▶ Written problem
Repeat exactly, and only, the lines below starting at the line that contains "Continue the Blender Python script for this scene: part 2, from" and ending at the line that contains "struct(ceiling, 'off-white painted", inclusive of both.

* Start Given records *

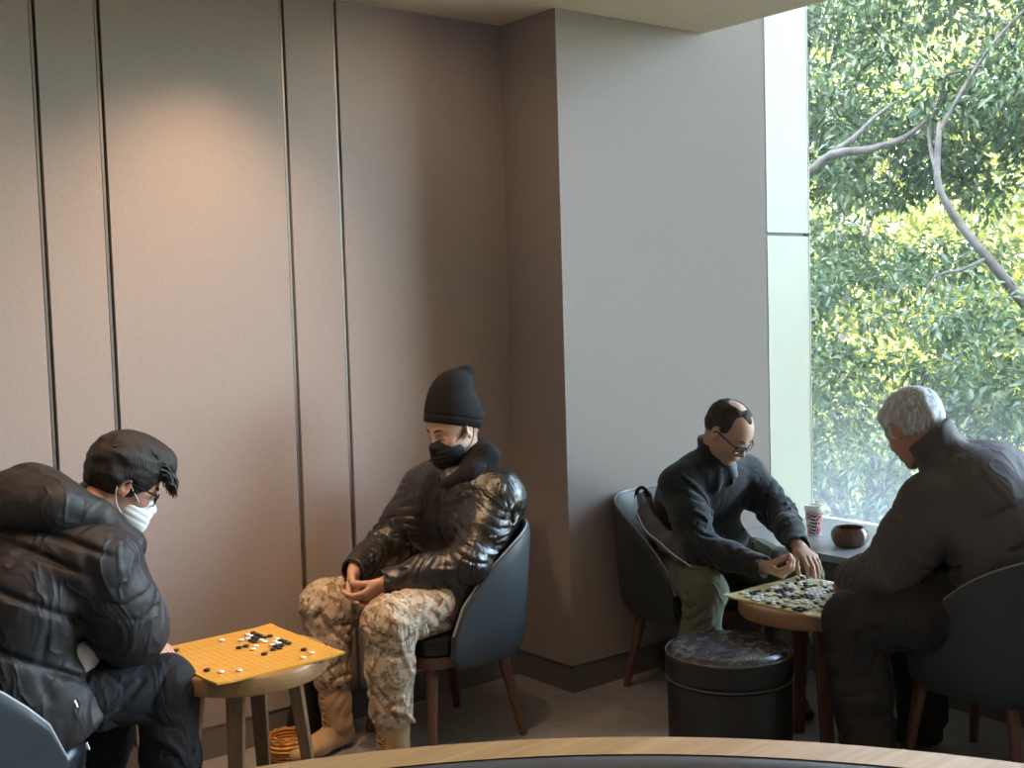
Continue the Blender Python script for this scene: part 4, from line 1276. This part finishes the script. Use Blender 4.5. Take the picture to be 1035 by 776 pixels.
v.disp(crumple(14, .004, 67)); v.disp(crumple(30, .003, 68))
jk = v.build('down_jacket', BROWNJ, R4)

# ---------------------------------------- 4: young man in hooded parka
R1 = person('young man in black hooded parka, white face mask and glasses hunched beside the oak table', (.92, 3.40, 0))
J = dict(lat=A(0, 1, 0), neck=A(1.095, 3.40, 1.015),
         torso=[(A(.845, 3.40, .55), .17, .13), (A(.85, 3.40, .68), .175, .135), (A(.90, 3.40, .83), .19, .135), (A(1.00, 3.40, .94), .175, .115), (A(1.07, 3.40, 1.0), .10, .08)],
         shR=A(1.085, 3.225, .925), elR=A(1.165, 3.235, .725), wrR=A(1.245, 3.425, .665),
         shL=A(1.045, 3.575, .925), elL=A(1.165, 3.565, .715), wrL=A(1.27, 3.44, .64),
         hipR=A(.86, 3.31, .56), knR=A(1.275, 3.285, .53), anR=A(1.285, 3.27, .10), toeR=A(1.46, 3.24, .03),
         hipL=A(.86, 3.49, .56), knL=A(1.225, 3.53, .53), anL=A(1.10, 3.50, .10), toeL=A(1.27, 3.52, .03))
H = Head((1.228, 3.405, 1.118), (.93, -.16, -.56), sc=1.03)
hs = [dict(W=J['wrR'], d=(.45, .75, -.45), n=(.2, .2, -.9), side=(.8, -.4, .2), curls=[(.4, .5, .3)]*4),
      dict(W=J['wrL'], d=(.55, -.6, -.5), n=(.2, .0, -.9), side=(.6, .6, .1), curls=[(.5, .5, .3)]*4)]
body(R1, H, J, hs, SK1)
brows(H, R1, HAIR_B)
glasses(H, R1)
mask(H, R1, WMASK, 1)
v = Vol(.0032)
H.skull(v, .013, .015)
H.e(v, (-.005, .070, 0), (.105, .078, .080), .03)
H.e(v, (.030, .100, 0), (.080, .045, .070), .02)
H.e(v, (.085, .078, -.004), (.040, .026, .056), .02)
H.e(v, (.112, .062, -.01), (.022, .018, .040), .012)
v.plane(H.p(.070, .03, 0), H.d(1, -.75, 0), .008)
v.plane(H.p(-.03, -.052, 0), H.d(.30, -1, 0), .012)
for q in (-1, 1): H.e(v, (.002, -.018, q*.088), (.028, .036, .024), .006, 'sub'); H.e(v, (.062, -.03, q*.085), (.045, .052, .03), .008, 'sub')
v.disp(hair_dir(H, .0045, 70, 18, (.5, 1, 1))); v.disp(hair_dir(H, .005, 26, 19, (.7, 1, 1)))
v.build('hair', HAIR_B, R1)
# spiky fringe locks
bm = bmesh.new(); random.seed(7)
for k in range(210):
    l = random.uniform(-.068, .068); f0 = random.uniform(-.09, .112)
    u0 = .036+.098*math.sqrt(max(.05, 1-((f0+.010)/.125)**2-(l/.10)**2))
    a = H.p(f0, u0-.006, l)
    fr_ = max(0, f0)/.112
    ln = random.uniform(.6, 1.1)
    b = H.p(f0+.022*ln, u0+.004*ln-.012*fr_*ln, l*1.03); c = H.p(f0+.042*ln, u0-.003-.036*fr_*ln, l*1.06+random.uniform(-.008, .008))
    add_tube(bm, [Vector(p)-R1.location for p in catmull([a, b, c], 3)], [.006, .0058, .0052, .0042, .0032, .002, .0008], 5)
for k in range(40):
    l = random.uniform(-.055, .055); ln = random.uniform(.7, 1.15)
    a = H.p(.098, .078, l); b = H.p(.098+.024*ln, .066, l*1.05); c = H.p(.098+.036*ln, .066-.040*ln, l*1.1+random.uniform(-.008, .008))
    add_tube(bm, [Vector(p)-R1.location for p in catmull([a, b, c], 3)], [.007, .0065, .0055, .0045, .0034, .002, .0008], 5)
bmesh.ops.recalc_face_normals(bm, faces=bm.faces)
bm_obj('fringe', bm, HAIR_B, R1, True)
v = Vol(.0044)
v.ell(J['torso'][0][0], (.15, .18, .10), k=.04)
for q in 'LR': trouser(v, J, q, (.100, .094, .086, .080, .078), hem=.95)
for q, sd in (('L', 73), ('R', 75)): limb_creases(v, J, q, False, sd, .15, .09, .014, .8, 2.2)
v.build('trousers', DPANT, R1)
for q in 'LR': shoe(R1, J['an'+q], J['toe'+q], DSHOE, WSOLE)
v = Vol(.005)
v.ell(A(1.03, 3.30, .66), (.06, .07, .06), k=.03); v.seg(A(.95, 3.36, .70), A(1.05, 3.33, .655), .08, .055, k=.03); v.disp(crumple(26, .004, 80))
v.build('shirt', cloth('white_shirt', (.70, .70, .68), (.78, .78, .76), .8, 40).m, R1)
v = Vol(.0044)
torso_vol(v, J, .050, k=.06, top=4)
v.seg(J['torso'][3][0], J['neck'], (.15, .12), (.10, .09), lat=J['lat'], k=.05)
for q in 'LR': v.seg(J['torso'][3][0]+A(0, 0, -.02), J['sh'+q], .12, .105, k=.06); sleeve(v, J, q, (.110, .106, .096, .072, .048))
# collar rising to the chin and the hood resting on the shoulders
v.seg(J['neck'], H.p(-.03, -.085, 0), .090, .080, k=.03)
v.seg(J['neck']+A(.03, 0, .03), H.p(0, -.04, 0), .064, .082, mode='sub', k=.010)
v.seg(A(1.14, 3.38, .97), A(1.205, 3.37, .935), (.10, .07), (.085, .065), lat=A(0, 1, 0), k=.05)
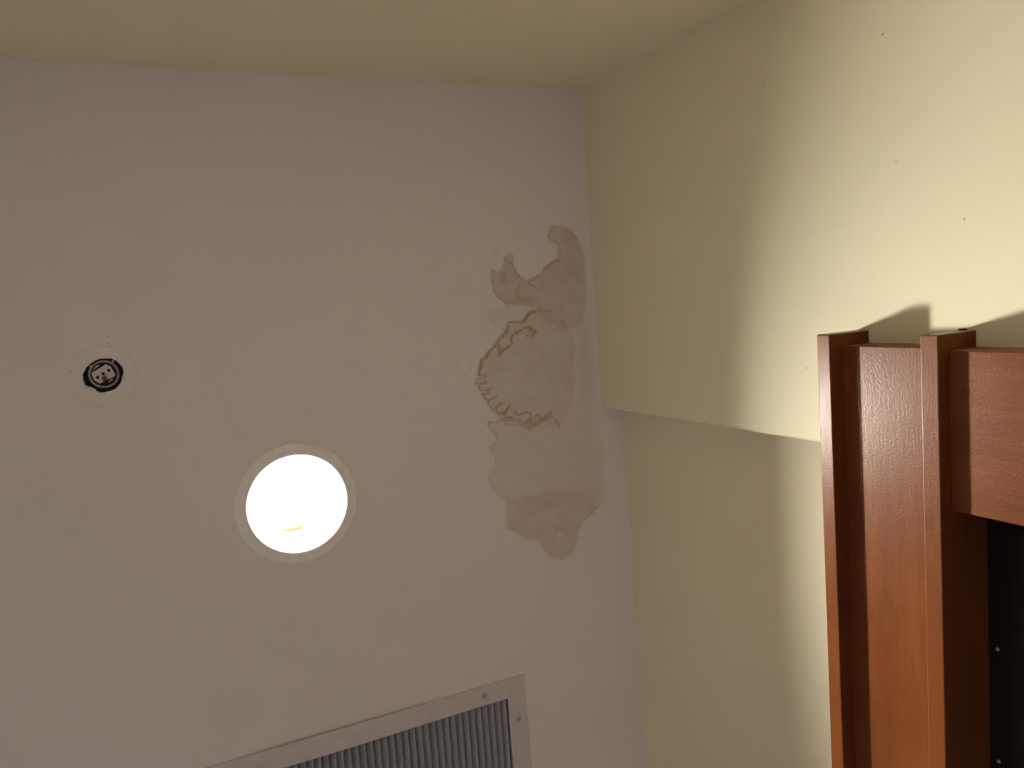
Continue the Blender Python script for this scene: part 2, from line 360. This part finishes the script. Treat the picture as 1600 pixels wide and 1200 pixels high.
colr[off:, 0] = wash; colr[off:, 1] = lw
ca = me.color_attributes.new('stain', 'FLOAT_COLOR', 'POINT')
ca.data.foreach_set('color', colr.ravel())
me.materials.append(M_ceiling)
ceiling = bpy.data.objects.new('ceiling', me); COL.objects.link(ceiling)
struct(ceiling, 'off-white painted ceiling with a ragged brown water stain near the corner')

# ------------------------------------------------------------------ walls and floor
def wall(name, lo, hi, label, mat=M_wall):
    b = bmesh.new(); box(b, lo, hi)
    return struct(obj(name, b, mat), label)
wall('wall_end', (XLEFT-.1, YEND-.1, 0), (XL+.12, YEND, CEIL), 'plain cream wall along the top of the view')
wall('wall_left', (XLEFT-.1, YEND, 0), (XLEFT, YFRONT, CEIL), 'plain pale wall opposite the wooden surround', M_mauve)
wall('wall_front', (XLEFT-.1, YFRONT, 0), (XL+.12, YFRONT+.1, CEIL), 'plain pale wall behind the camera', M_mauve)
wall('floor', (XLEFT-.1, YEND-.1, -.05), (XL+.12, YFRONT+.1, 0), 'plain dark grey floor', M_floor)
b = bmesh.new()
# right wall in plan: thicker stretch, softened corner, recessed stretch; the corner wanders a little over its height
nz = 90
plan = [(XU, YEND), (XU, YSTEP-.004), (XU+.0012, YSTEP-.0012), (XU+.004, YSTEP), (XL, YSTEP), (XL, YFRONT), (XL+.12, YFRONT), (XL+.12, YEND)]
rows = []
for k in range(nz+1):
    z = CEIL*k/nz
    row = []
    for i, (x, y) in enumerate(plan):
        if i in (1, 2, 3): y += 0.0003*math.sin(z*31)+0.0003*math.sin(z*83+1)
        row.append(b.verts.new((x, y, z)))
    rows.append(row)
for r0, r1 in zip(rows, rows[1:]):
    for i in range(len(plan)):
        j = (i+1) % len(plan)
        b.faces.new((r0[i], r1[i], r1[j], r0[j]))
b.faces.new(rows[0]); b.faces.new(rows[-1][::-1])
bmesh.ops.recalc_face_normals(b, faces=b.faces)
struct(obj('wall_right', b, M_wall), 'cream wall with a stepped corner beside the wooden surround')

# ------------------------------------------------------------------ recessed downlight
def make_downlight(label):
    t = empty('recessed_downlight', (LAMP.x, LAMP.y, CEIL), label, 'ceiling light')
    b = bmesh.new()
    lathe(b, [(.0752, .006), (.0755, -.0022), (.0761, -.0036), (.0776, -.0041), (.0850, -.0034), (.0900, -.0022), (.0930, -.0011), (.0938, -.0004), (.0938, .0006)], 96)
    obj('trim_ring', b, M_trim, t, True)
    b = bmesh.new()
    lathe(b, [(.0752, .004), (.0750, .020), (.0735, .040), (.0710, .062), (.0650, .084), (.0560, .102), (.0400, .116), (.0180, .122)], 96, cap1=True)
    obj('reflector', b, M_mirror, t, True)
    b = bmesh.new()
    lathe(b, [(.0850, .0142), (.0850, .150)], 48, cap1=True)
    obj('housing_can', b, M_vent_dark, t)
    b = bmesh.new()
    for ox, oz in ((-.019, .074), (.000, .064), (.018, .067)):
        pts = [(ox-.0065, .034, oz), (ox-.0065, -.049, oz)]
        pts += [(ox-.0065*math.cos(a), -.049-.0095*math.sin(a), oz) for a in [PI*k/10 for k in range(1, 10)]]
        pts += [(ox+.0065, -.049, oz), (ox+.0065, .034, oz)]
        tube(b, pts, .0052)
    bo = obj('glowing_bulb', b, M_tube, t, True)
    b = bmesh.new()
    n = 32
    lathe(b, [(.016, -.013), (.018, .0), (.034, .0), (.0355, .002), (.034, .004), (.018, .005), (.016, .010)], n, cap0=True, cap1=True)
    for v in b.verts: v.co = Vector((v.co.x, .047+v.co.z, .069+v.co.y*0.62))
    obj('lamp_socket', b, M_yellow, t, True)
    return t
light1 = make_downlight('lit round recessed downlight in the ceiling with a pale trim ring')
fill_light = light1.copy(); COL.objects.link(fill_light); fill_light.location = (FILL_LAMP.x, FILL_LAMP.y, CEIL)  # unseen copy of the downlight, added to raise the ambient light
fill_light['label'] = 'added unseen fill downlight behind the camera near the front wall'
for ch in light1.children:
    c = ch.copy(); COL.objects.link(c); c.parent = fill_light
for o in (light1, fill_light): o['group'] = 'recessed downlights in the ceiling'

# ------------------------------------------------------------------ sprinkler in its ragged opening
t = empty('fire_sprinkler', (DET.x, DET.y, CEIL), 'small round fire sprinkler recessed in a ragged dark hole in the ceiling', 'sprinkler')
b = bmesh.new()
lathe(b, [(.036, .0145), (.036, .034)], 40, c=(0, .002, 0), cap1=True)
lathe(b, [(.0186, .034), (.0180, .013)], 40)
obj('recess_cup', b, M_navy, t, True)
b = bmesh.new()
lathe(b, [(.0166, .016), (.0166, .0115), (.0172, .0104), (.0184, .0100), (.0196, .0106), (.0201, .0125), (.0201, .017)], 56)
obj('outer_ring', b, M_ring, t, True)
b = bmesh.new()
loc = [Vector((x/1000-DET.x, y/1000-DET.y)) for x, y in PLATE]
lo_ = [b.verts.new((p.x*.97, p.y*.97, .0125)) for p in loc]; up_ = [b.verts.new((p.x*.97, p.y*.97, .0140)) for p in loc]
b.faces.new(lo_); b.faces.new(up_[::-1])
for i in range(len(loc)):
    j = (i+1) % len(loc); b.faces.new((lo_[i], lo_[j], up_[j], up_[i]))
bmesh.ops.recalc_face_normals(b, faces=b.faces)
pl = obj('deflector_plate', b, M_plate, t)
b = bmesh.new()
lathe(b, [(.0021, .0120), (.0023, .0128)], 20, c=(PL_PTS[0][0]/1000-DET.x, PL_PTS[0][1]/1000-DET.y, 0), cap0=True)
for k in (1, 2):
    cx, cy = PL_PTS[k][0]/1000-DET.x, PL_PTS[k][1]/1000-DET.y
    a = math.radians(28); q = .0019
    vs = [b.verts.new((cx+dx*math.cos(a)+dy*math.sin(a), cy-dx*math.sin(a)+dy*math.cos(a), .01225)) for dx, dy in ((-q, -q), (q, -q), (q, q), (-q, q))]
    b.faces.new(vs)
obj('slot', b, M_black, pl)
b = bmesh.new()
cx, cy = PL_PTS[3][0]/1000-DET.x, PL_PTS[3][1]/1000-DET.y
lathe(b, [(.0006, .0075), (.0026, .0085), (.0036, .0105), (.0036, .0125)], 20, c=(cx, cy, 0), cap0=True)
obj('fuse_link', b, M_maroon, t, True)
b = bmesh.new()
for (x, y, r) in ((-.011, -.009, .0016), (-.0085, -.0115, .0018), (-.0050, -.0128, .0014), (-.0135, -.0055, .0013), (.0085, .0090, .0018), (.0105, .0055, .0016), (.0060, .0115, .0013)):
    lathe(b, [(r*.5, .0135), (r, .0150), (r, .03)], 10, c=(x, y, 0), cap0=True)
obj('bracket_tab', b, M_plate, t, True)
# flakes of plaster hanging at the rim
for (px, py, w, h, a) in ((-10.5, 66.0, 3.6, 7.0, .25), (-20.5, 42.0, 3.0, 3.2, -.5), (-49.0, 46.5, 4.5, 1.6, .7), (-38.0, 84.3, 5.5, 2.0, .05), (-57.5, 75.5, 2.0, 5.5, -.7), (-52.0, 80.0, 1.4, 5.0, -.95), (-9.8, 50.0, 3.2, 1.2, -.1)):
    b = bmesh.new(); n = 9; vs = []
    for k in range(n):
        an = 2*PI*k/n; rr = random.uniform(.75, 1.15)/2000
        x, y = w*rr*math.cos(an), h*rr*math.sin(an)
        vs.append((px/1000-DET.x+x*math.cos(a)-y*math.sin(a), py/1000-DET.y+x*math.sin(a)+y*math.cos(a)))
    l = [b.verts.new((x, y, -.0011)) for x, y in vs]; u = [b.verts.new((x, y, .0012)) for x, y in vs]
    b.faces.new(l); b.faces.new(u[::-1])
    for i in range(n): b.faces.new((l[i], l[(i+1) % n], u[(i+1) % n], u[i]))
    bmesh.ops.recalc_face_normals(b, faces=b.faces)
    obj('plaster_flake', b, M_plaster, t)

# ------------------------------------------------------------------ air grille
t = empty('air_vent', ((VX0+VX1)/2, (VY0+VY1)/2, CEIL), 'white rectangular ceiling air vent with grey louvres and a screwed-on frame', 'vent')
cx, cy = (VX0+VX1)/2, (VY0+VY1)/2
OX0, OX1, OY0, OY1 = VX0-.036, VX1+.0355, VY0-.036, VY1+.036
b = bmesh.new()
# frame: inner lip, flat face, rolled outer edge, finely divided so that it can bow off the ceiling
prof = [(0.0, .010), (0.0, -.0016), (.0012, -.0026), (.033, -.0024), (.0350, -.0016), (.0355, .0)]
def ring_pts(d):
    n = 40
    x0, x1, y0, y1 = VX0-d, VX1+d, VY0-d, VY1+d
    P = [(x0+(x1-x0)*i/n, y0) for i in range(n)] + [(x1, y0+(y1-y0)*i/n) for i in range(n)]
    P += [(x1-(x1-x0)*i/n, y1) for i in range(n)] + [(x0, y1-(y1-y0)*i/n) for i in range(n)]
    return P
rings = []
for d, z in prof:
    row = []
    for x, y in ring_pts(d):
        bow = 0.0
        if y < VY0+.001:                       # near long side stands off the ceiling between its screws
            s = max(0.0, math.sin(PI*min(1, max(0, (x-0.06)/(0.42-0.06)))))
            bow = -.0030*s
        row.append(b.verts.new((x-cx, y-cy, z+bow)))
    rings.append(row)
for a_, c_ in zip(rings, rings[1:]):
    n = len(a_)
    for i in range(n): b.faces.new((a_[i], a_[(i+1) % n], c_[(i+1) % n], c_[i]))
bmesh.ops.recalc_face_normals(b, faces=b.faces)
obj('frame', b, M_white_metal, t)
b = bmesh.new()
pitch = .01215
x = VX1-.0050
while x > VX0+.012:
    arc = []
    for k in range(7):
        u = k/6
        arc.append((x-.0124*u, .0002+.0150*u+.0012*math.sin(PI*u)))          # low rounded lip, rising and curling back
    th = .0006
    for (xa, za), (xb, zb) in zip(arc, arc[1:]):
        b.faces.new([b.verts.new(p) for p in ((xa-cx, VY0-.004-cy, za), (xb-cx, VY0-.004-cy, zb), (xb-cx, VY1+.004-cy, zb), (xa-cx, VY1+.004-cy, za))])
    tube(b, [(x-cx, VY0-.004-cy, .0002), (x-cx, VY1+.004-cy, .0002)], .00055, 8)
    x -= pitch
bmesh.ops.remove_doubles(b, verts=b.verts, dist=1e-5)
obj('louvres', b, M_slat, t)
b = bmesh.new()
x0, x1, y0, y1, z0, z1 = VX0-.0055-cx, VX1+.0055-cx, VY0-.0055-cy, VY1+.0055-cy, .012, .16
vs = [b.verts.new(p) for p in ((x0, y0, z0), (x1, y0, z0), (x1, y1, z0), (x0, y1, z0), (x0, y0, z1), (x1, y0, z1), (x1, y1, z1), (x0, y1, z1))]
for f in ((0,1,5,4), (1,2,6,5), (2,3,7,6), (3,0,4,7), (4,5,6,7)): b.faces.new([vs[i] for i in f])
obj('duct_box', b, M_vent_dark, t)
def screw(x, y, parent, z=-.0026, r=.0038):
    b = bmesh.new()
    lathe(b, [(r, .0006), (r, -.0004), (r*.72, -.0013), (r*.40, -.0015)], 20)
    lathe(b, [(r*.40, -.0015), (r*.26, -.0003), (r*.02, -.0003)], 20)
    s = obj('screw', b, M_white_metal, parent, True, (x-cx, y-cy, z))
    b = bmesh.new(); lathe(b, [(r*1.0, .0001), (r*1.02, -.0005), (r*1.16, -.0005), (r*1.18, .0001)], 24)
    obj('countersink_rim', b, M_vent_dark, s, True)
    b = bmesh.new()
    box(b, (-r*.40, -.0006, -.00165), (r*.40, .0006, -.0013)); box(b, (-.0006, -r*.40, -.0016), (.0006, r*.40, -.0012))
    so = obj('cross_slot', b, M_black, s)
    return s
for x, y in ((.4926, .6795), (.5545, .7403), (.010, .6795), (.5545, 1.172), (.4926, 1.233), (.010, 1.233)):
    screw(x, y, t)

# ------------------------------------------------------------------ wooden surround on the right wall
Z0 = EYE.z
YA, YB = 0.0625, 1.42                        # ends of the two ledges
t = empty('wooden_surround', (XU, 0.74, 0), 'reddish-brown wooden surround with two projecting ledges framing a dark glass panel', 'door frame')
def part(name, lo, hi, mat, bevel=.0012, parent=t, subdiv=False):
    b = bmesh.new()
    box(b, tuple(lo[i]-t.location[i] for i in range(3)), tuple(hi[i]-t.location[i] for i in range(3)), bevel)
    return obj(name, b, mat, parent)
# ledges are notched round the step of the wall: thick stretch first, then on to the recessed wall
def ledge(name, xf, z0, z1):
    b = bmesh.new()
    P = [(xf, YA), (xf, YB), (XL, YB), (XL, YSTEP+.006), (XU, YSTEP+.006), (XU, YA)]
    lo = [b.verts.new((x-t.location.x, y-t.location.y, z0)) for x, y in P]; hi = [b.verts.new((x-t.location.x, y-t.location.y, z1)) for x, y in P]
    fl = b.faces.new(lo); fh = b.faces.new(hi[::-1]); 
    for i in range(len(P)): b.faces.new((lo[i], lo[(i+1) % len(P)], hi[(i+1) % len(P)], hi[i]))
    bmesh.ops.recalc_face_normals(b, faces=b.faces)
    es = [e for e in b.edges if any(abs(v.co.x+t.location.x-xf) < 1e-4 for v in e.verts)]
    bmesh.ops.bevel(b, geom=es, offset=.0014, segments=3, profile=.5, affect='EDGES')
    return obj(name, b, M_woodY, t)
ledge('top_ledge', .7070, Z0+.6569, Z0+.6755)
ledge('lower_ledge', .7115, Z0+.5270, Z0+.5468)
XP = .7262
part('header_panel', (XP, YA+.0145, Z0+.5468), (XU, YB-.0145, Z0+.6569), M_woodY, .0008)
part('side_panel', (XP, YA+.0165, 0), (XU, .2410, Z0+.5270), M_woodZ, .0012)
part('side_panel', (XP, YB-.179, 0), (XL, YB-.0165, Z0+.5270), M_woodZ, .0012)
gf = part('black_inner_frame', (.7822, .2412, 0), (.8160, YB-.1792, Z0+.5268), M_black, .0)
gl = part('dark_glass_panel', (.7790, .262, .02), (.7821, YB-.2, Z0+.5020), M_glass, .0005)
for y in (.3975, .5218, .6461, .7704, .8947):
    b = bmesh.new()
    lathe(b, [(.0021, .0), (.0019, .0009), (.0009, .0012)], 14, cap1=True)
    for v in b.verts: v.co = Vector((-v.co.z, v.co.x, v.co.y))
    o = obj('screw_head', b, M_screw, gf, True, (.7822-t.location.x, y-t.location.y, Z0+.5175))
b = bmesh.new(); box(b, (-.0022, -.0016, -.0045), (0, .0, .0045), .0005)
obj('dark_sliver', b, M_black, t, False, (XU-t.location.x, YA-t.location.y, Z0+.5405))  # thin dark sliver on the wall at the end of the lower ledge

* End Given records *

▶ Exercise result
Continue the Blender Python script for this scene: part 2, from line 360. This part finishes the script. Treat the picture as 1600 pixels wide and 1200 pixels high.
colr[off:, 0] = wash; colr[off:, 1] = lw
ca = me.color_attributes.new('stain', 'FLOAT_COLOR', 'POINT')
ca.data.foreach_set('color', colr.ravel())
me.materials.append(M_ceiling)
ceiling = bpy.data.objects.new('ceiling', me); COL.objects.link(ceiling)
struct(ceiling, 'off-white painted ceiling with a ragged brown water stain near the corner')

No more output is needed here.